Habitualmente, una piensa en caligrafía como una bella escritura, o una forma de escritura más cercana al dibujo. La raíz griega kallos va ciertamente en ese sentido, pero no se puede obviar que también significa algo así como propicio o favorable. Otra forma de decirlo es que la caligrafía es una escritura fasta.
En la Roma clásica, contrariamente a los días nefastos, en los que estaba proscrita toda actividad que no fuera de carácter religioso, los días fastos, que eran todos los demás, eran aquellos propicios a las actividades seculares, es decir, a todo tipo de actividad humana. Tanto los días nefastos como los fastos eran días del calendario pero el día nefasto de algún modo se aislaba para marcar el carácter separado de lo que sería trascendente. En definitiva, se trataba de apoyar una idea acerca de aquello que era objeto de los ritos en un discurso metafísico o de lo trascendental que excluía, desde su temporalidad artificial, la actividad propiamente humana e inmanente, permaneciendo como signo de la exclusión de lo humano por la actividad religiosa.
La caligrafía, contrariamente a esa actividad que solo admitía el mutismo –la raíz probable del término ‘mística’, el sánscrito ‘mus’, señala esa idea de emudecimiento, de no tener palabras–, es la escritura favorable a la expresión de lo humano, que tiene la palabra. Esa escritura fasta se demarca de la metafísica porque se busca una finalidad en los caracteres mismos, sin acudir formalmente a la representatividad típica de la imagen pero evocándola potencialmente como forma de representación de otra cosa.
Que los caracteres puedan tener una finalidad en sí mismos en la caligrafía es una forma de decir que lo humano encuentra en la escritura una posibilidad de realizar su fin sin acudir a la metafísica o a la tecnología – los discursos que tratan, respectivamente, del efecto de presencia y de la efectividad representable. Heidegger entendió ciertamente la vecindad entre uno y otro, ya que emprendió una crítica de ambos para despejar el claro de bosque que es la vida del espíritu (Geist), manifiesta en la sed espiritual y en el deseo de conocimiento. Estas se corresponden, más sucintamente, a las espiritualidades y a las humanidades: las primeras, libres de todo peso representativo y de toda expectativa de salvación, y las segundas como nombre general de los campos del saber. Una y otra tendencia se anudan en el hecho de que lo humano no cuenta con su salvación –promesa delegada en un dios cruel porque omnipotente– sino que busca salvar lo que es llegando a conocerlo. Fuera de lo humano no hay ciencia ni salvación.

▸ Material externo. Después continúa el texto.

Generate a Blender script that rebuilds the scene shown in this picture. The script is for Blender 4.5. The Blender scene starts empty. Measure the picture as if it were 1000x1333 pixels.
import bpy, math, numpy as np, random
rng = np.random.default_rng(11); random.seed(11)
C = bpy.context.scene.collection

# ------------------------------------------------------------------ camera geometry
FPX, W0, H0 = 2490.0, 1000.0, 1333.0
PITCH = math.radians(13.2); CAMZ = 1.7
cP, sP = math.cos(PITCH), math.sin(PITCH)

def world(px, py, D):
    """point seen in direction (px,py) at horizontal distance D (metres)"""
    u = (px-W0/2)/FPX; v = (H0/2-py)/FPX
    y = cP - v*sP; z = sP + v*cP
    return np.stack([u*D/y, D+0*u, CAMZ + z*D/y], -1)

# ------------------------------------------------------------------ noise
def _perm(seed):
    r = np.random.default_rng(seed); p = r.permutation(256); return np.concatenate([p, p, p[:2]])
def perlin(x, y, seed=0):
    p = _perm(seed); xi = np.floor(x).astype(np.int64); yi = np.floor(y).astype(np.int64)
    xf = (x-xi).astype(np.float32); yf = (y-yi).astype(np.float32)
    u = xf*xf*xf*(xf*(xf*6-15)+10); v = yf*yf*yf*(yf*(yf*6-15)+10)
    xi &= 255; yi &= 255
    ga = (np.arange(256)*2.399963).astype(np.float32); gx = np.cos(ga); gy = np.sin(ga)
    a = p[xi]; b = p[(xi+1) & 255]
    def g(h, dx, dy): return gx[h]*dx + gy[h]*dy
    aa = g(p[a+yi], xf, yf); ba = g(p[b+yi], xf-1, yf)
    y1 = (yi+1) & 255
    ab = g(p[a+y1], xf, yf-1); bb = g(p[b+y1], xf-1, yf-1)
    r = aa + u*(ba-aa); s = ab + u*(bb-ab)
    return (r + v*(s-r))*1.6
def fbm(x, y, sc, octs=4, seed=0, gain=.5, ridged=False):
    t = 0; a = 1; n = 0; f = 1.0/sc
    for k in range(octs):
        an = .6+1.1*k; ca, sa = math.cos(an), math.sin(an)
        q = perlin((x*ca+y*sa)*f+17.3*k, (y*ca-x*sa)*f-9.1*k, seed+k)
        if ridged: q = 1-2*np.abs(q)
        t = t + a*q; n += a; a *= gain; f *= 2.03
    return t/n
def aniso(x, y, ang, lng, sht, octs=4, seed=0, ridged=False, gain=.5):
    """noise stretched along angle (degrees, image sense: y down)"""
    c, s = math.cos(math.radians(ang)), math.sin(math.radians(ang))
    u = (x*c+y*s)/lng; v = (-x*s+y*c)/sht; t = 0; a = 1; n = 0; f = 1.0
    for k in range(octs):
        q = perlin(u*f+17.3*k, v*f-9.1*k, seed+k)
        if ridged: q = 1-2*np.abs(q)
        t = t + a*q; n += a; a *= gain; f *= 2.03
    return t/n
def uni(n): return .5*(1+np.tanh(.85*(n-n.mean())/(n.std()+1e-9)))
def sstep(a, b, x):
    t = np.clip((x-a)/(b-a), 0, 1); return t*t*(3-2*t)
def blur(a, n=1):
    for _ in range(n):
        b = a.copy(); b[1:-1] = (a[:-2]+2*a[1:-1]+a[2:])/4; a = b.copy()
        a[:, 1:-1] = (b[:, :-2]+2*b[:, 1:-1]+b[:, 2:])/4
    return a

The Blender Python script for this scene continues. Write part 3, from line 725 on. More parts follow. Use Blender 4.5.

Esto mismo está escrito en la caligrafía, que es propia de cada sujeto que escribe y por eso es un signo de su estilo, vale a decir, de su carácter singular. No hay escritura nefasta si el sujeto no falta al encuentro con la verdad de ello mismo. Cuando el sujeto escribe a mano, produce una marca vestigial de su muerte, que lo hace único. Así, para quienes hacen esa práctica de lenguaje, el psicoanálisis es un anticipo del mayor de todos los logros: el conocimiento exacto de las posibilidades de movimiento de cada sujeto por sí mismo, incluyendo la del movimiento sin fin.